Maybe even more so than the first episode of "Millennium", creator/writer Chris Carter and director David Nutter begin the second episode as if it could be an episode of "The X-Files".

We see a bunch of young adults joy-riding and dropping acid. They head to some abandoned buildings and isolate one of the youths, taunting him, chasing him with cars, and causing him to run into a decayed building for protection, whereupon he is attacked by a figure that perhaps via his hallucinations is part man, part gargoylish-monster.

Frank Black (Lance Henriksen) is called down to the San Francisco area to investigate, and eventually it seems that the case has to do with a cult of some kind.

But, in keeping with the different pacing and more complex multiple threads that ran through the first episode, Carter takes an intriguing turn as he defocuses the plot a bit and hints at more supernatural religious interpretation of the events (suggested by the title of episode as well), which emphasizes what seems to be the crux of Black's "Millennium Group" (we have to guess a bit at this point)--it seems that they're a diverse collection of experts who are investigating portents of the apocalypse. Later on in the episode there are some mostly implied philosophical points made about the "face of evil".

You could make a parallel with this theme and the "mythos" storyline (the overarching alien cover-up government conspiracy stuff) of "The X-Files", but the difference here is that Black's group seems to be at the top of the hierarchy--it's just that as an audience, we don't quite know what's going on yet.
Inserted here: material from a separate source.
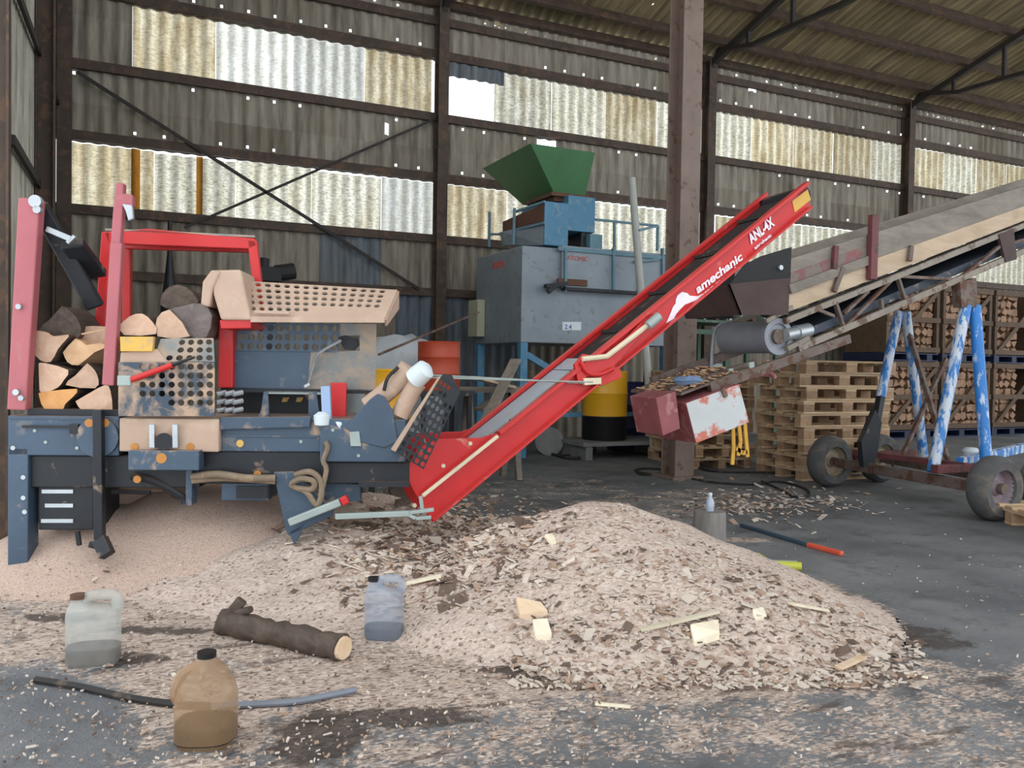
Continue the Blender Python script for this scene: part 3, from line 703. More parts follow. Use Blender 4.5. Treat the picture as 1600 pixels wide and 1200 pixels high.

Another difference is that at least at this point, we don't know just how literally these apocalyptic ideas and themes will come to fruition.

In addition to all of the normal elements that are very well done here, this more complex multiple-episode bridging storyline entices you to watch more, and that's one of the major goals in creating a successful television show, which has clearly been done just a couple episodes into "Millennium".